DATASET CONTENT:
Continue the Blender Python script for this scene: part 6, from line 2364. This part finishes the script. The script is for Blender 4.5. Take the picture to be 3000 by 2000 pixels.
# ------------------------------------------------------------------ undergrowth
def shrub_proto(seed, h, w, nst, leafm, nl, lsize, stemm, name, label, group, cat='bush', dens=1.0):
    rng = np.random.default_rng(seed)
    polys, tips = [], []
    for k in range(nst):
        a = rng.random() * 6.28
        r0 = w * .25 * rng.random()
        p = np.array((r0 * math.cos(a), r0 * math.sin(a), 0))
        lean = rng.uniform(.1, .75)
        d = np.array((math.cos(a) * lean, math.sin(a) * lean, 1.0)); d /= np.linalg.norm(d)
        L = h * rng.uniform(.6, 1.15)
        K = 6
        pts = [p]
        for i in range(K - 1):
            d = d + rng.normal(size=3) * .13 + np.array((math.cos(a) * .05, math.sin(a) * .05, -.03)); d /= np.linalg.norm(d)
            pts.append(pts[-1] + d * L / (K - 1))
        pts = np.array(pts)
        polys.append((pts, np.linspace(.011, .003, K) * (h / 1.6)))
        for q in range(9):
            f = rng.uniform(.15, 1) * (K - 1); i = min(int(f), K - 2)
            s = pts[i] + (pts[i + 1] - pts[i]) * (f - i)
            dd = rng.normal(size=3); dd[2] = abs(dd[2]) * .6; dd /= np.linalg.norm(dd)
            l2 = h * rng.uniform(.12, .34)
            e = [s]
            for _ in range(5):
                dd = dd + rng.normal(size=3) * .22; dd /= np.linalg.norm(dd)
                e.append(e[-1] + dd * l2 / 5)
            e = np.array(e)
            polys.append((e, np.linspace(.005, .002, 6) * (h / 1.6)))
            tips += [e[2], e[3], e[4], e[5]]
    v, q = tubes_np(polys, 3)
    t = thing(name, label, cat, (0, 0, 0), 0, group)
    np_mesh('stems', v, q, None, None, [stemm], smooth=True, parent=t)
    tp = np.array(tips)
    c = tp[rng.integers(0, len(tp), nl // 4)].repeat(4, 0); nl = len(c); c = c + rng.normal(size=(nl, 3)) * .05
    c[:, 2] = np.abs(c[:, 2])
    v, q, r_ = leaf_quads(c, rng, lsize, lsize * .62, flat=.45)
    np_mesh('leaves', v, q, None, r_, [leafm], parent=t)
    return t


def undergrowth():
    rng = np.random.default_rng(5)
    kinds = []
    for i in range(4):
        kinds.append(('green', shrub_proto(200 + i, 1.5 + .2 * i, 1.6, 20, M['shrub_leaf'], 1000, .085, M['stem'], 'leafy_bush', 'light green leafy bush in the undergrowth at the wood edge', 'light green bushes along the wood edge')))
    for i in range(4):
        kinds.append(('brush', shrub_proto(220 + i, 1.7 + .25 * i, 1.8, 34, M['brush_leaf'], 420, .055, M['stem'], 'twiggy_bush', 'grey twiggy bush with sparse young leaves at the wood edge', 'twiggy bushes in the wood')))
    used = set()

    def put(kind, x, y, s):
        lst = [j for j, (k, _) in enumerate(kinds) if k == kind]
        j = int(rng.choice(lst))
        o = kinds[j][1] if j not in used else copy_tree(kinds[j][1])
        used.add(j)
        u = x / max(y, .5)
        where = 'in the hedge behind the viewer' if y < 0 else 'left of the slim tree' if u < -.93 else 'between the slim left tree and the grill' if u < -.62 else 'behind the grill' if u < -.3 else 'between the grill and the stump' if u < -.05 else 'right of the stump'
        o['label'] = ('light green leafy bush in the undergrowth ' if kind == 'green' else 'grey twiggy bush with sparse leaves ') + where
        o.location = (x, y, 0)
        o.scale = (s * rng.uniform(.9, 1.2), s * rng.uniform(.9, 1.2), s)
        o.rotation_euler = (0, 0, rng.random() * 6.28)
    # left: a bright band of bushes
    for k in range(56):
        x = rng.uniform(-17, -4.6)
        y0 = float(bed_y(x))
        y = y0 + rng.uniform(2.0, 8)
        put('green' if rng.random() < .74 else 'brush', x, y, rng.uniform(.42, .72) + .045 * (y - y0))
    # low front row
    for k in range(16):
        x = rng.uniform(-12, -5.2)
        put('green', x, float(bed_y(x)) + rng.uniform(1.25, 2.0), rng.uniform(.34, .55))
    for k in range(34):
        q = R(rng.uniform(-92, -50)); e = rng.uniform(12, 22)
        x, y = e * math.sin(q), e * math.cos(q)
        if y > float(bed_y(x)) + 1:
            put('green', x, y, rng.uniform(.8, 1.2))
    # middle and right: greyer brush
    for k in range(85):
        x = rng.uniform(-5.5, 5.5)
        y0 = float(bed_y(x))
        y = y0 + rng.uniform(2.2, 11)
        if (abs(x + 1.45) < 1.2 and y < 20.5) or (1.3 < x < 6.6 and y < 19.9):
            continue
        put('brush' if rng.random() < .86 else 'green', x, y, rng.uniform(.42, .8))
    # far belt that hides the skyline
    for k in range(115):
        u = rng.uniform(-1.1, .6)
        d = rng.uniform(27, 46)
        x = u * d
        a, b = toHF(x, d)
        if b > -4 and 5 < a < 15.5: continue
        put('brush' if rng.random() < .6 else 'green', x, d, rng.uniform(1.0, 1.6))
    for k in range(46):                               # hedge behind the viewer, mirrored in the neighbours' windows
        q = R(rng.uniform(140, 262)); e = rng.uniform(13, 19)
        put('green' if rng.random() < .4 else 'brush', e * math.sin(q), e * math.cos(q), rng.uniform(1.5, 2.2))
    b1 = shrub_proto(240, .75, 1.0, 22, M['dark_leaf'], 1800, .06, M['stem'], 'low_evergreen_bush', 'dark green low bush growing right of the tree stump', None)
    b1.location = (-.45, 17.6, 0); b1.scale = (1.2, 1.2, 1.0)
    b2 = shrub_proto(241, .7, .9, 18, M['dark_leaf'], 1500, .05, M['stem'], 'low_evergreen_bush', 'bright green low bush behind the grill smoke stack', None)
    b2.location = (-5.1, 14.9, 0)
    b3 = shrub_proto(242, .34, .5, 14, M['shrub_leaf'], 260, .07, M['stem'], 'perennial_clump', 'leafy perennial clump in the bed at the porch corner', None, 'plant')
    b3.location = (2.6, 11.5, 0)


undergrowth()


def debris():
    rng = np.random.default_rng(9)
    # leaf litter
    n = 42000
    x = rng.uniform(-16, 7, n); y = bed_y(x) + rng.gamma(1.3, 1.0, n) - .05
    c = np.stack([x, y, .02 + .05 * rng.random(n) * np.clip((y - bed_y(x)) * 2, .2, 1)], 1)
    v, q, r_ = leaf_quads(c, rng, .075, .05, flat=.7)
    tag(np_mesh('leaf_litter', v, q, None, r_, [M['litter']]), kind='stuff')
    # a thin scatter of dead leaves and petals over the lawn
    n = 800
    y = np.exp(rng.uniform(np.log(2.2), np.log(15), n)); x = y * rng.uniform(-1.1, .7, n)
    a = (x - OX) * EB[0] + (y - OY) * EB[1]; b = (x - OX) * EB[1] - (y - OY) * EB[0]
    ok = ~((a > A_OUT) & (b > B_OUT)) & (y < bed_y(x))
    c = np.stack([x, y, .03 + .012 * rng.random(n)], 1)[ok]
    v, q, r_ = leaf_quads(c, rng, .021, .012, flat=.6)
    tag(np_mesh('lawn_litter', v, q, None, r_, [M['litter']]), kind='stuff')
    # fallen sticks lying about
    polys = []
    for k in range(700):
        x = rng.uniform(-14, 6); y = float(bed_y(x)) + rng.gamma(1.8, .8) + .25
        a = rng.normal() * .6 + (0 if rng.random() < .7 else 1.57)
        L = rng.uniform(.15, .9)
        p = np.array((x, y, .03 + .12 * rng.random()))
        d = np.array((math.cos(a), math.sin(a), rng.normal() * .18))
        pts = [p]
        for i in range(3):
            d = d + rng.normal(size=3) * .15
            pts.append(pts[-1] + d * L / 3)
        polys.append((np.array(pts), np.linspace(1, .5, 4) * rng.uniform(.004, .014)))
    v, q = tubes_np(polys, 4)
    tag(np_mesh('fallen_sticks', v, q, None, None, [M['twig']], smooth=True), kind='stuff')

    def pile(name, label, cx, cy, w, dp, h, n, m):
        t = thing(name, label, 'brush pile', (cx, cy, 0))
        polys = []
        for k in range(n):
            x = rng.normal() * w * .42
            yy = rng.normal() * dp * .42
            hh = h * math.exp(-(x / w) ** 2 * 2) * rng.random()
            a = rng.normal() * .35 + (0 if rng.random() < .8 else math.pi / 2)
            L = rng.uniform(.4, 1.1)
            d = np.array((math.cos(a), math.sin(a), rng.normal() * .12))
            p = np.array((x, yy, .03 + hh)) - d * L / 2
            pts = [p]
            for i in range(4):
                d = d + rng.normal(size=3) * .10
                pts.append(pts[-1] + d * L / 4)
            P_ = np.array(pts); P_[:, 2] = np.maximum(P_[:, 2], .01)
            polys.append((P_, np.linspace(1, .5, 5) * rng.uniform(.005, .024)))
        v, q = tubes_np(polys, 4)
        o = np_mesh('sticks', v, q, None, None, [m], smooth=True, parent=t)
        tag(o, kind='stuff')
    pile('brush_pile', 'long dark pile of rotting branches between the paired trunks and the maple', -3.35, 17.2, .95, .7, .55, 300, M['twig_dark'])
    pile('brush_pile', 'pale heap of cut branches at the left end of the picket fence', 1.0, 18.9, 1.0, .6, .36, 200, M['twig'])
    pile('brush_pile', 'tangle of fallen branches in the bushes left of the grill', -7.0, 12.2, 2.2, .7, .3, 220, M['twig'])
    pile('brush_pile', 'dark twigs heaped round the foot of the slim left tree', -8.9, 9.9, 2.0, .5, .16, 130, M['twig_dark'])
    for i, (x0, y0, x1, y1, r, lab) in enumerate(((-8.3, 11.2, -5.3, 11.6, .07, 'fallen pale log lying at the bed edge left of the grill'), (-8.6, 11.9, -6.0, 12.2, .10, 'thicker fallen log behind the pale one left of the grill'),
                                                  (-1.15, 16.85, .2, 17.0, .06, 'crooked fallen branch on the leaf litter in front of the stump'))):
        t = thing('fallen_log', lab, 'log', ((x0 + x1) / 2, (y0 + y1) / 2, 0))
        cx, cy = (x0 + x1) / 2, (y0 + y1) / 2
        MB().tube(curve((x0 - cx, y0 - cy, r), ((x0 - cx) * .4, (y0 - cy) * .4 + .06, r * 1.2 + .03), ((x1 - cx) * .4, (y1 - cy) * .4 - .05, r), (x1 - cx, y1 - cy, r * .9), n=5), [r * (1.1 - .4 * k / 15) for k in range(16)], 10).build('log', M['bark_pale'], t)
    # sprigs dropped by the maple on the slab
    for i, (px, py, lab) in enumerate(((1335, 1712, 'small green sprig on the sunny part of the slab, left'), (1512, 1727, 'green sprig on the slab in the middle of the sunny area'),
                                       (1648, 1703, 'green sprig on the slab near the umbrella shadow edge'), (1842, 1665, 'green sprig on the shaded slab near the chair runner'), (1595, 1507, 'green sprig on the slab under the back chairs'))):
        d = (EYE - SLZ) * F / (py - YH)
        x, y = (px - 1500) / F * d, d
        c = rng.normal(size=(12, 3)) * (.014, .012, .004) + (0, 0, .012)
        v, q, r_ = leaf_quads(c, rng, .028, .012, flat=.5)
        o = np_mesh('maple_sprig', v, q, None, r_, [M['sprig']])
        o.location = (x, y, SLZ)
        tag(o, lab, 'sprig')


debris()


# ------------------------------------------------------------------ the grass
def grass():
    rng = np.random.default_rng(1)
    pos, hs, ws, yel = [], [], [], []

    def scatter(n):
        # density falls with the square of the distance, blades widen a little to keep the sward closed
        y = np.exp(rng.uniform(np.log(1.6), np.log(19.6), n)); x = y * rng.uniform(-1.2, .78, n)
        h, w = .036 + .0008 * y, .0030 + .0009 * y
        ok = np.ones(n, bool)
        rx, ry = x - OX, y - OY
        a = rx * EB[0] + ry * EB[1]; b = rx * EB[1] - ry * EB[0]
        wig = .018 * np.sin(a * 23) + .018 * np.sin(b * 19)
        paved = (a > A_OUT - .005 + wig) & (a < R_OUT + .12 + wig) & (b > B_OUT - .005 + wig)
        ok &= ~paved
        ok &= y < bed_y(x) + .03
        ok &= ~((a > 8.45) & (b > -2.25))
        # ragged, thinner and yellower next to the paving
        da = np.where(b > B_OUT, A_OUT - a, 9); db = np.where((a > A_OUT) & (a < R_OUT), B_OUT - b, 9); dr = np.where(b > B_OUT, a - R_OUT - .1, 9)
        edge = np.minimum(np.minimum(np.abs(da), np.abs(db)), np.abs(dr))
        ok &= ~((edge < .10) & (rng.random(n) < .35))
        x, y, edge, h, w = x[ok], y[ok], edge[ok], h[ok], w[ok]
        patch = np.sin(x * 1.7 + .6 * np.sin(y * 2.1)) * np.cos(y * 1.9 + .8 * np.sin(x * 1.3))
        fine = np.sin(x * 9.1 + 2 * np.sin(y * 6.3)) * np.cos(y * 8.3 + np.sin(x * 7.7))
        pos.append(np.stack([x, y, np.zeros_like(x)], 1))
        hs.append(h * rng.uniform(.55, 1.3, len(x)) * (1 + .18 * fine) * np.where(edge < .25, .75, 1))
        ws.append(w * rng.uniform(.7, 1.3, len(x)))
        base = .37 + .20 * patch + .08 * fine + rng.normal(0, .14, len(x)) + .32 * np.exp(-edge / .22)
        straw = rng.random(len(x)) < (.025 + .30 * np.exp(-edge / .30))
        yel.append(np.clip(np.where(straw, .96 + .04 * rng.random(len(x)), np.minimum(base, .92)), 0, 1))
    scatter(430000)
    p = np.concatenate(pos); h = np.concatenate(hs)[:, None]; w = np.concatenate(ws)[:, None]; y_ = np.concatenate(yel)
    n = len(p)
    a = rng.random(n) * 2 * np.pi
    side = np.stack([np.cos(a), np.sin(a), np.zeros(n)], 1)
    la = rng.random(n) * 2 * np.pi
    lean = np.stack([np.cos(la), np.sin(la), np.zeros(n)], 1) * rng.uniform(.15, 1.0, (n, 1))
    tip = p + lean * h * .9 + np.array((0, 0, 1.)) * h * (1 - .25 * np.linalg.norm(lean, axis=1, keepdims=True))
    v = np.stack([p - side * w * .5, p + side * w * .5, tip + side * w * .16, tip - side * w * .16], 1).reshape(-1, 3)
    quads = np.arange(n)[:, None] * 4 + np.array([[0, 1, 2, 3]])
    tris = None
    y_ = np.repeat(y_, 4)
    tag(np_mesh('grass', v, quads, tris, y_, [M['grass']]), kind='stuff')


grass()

EXERCISE INSTRUCTIONS: Look over the listing above. Pick out and copy every line that includes "part".

FINISHED TASK:
Continue the Blender Python script for this scene: part 6, from line 2364. This part finishes the script. The script is for Blender 4.5. Take the picture to be 3000 by 2000 pixels.
    for i, (px, py, lab) in enumerate(((1335, 1712, 'small green sprig on the sunny part of the slab, left'), (1512, 1727, 'green sprig on the slab in the middle of the sunny area'),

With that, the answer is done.